Regular readers of this column may have gathered now that when it comes to holidays, I'm a devotee of the 'Bah, Humbug' Christmas tradition. Every year I get sucked into a whirling vortex of panicking people at a shopping centre at 5.55pm on Christmas Eve and emerge with a twelve pack of socks and last April's Easter Eggs to be shared out between visibly deflated family members.

Every year I decide that resolutions are useless for a variety of reasons, then halfheartedly try for a size 8 on the basis that I can't afford to go to Tesco anyway.

Not so this year. This year my loosely-termed resolution is to rearrange my boundaries. By the time you read this, I will be dead. Actually no, I won't, I'll be in Egypt on the first family holiday I've been on since I was sixteen (in Italy - all I remember is my father's face going puce outside the Duomo trying to control three teenage girls amongst all the swarthy Florentine brawn on Vespas and the unfortunate spaghetti-throwing incident that followed).

So, in the interest of family togetherness, breaking old boundaries and, er, gawking at disinterred mummies, I'll be eschewing January Sales for trips down the Nile, a monumental change in not only location but attitude. I'm set in my ways. I don't do sun. I don't do sightseeing. I get frustrated when I'm with my family in a confined space for an extended period of time.

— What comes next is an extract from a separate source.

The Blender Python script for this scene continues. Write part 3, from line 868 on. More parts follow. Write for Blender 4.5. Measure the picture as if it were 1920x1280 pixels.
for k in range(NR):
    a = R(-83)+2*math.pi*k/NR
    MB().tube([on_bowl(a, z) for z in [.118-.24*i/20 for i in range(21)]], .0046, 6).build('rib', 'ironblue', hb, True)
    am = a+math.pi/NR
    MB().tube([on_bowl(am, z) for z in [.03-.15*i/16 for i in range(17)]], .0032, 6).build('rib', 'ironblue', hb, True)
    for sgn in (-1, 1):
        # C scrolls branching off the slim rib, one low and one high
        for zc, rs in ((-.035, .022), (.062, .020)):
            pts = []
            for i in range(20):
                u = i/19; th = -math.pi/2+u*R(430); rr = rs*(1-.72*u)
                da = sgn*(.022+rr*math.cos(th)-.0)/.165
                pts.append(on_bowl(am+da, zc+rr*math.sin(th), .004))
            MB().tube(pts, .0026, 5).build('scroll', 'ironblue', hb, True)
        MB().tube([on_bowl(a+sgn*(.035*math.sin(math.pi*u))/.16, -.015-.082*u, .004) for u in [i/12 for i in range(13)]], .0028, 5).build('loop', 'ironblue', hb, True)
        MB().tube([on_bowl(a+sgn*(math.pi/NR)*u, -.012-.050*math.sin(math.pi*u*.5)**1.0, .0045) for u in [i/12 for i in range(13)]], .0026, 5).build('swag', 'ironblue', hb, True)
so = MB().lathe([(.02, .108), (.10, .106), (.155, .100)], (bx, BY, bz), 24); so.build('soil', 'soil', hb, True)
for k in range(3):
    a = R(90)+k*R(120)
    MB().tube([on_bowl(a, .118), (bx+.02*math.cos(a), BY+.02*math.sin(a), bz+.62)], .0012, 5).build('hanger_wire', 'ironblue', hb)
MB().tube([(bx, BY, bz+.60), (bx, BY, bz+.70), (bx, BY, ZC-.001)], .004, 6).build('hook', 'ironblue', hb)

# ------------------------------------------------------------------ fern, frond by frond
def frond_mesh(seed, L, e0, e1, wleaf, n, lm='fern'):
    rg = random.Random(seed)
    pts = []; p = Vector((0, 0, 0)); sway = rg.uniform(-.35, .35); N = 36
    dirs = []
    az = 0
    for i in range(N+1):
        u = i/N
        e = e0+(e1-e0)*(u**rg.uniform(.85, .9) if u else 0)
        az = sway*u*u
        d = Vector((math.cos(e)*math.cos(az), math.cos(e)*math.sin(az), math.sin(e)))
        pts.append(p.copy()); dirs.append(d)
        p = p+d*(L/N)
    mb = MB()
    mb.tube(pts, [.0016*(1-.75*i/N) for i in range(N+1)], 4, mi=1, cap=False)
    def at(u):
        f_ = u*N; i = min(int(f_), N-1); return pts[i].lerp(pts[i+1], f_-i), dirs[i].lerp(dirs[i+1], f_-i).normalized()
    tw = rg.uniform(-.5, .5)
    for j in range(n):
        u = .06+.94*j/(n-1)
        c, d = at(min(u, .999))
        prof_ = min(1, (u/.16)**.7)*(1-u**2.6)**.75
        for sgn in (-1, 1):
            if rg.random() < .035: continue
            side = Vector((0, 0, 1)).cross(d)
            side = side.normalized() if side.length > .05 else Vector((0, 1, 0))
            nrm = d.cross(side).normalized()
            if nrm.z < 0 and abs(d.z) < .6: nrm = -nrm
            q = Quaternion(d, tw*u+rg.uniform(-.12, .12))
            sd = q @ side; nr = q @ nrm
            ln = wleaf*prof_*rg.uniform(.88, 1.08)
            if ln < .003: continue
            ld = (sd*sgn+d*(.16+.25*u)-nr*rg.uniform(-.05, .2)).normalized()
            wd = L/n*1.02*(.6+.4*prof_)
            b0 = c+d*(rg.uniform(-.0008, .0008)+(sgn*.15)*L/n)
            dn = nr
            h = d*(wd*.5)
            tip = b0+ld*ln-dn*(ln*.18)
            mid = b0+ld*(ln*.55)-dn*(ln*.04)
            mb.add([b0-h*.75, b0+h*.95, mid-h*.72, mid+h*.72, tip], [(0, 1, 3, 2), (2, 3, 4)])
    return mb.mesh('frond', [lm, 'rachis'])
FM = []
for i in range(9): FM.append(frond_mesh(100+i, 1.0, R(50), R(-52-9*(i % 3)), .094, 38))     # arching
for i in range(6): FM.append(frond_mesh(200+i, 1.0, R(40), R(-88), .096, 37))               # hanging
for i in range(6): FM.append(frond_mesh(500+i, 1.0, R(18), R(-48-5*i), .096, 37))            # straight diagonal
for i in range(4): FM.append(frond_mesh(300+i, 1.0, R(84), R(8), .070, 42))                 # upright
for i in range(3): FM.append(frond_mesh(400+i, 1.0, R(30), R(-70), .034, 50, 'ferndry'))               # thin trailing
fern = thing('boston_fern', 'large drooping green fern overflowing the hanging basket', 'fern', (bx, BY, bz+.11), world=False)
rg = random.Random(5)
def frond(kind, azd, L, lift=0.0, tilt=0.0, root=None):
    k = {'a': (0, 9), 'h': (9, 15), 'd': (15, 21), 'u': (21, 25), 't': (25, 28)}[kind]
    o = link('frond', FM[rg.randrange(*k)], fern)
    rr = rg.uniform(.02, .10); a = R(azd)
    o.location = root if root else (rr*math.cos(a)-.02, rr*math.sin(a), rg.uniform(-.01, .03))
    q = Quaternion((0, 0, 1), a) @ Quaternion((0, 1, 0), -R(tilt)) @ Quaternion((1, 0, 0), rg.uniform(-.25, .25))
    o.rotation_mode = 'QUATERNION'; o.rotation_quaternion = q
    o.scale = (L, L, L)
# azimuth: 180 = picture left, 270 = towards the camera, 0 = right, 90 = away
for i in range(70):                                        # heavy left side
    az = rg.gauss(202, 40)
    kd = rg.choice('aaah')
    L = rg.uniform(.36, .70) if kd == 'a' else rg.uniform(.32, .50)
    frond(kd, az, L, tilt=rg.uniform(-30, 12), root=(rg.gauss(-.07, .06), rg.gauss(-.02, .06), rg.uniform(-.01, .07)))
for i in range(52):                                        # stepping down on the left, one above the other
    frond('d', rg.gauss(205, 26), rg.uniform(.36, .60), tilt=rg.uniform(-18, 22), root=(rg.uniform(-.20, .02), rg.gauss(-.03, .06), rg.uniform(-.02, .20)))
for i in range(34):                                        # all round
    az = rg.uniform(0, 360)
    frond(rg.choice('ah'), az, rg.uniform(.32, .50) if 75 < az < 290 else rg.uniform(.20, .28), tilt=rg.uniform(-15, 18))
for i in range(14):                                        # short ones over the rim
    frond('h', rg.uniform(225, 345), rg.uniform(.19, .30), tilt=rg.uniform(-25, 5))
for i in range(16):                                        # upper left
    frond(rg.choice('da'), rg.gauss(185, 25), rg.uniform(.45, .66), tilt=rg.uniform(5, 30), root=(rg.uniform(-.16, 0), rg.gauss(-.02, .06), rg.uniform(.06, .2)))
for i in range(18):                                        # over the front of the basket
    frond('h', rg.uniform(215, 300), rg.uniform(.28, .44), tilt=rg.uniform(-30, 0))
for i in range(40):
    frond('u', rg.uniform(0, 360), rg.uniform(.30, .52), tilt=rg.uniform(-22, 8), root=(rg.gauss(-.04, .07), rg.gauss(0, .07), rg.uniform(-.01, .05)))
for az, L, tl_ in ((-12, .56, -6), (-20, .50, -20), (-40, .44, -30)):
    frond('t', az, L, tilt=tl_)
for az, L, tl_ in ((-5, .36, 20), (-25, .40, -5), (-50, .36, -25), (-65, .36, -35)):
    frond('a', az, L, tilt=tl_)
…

Especially if spaghetti is involved.

Sometimes a full and frank appraisal of the year is needed. Fully and frankly, if my 2009 was graded, I'd just about scrape a C. It started promisingly, with a job, a degree and a great boyfriend. 1 January was rung in with a bubble bath and a White Russian (the cocktail, not the man). Then it lost momentum and gradually petered out, eventually turning me into a hermit-like Howard Hughes figure with Kleenex boxes for shoes who constantly made excuses for herself and her woes.

I can't change my circumstances. However, my attitude could do with a bit of a tune-up. I needed reminding that agonising over an all-expenses paid sun holiday in January was a very foolish move when one considered that the alternative was shivering at home under twelve duvets without a sympathetic mommy on call.

There is never a good time for questioning your life choices, but if there was, surely the end of a year would be the most opportune. The most prevalent question at the moment for myself and many other people is a hard one: Was 2009 bad because of the recession, or because of me?